La zona d’interesse non è solo quella inquadrata in lungo e largo da Glazer.
É soprattutto quella confinante, che racchiude un campo di concentramento tra i più feroci ed “efficienti” dell’ultima guerra mondiale, zona dalla quale emerge solo un sonoro di morte, spari isolati, gemiti, urla e ciminiere che bruciano corpi esalando fumo nero di giorno e sinistre fiammate di notte. Un sonoro da Oscar.
La zona d’interesse, in una scena che trovo emblematica, è il tappeto dove il figlio minore di Hoss, Comandante di Auschwitz, gioca coi suoi soldatini, si alza un attimo, scosta la tenda per vedere, forse percepire, identificare meglio quei  rumori e quei brusii, e se ne allontana immediatamente, ammonendo se stesso e quel suo disdicevole crearsi fastidio.

Come noi quando spesso cambiamo canale a cena, mentre parte un servizio su nuovi bombardamenti a Gaza o in Ucraina.

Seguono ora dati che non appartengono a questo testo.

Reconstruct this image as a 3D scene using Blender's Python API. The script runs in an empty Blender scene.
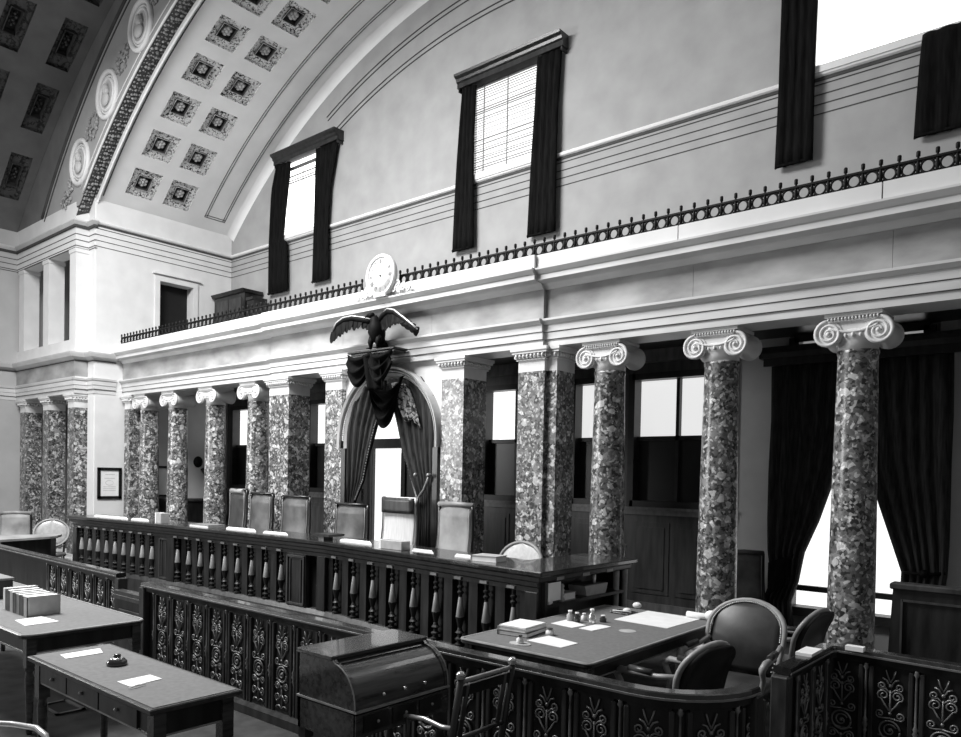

C’è appena un alto muro grigio a separare le due zone d’interesse della famiglia Hoss, da un lato fiori meravigliosi, dall’altro futuro concime per i medesimi.
Non è un mondo inconsapevole, il capofamiglia nutre ipocrita benevolenza ma vive per la funzionalità del campo che dirige e si intrattiene sessualmente con una deportata, la moglie cura amorevolmente i bambini e le amiche, ma minaccia una domestica di poter farla ridurre in cenere dal marito alla successiva inadempienza.
Vivono uno stato di fatto accettato e ne traggono tutti i confort possibili; gite in barca e picnic sull’erba, passeggiate a cavallo, relax in piscina, ecco magari facciamo crescere una vite velocemente a coprire quel muro che separa dal mondo all’incontrario, ma  pienamente calati a cogliere vita regolare, fluire di chiacchiere, the, pellicce sequestrate ai nuovi arrivi oltre muro, nonostante l’acufene di sottofondo cui non fai più caso..
La mamma della signora “Hoss” un po’ meno: viene a trovare la figlia e quel “sonoro”, quell’acre che il cinema non riesce a trasmettere, ma evocare certamente, le fa abbandonare la villa insalutata ospite, lasciando giusto due righe che non ci saranno rese note, ma che ognuno di noi immagina aver potuto vergare con medesima indignazione.

La zona d’interesse è la serra dove il fratello più grande, ad un certo punto, rinchiude il fratello minore, in una sorta di prova generale, di crescita consapevole, di futuro programmato. Carcerieri e prigionieri, loro i cattivi noi i giustizieri. Eliminiamo la feccia, ne gassiamo il più possibile, purifichiamo il mondo.

Meno convincente la repulsione che prova Hoss quando, mentre è al fiume coi figli, scopre che la corrente trasporta melma di scorie umane provenienti dal campo, riporta di corsa a casa i figli e tutti si lavano furiosamente da quei residui di spoglie incenerite. In fondo abitano ad un passo da ciminiere che vomitano cenere umana h 24, basta un refolo di vento a farne depositare tracce sui candidi panni stesi o nella piscina limpida..

Lasciano smarriti anche le lunghe transizioni a tinta unica che vorrebbero instillare ansia e inquietudine ma sanno di artificioso e sfiducia in un pubblico da stimolare artificialmente, come non bastasse l’evocazione visiva.

E infine i conati di vomito di Rudolf  Hoss - anche loro segnale ambiguo -, alternati a fine film insieme ad inserti sull’attuale Auschwitz, museo a monito perenne, una novella zona d’interesse dove ora si puliscono vetrine coi resti di migliaia di ebrei uccisi, dove si toglie la polvere dai forni crematori, dove si organizzano visite, gite e qualcuno riesce anche a scattare selfie.

Rimorso, emozione, eccitazione? Glazer lascia a noi l’ulteriore risposta.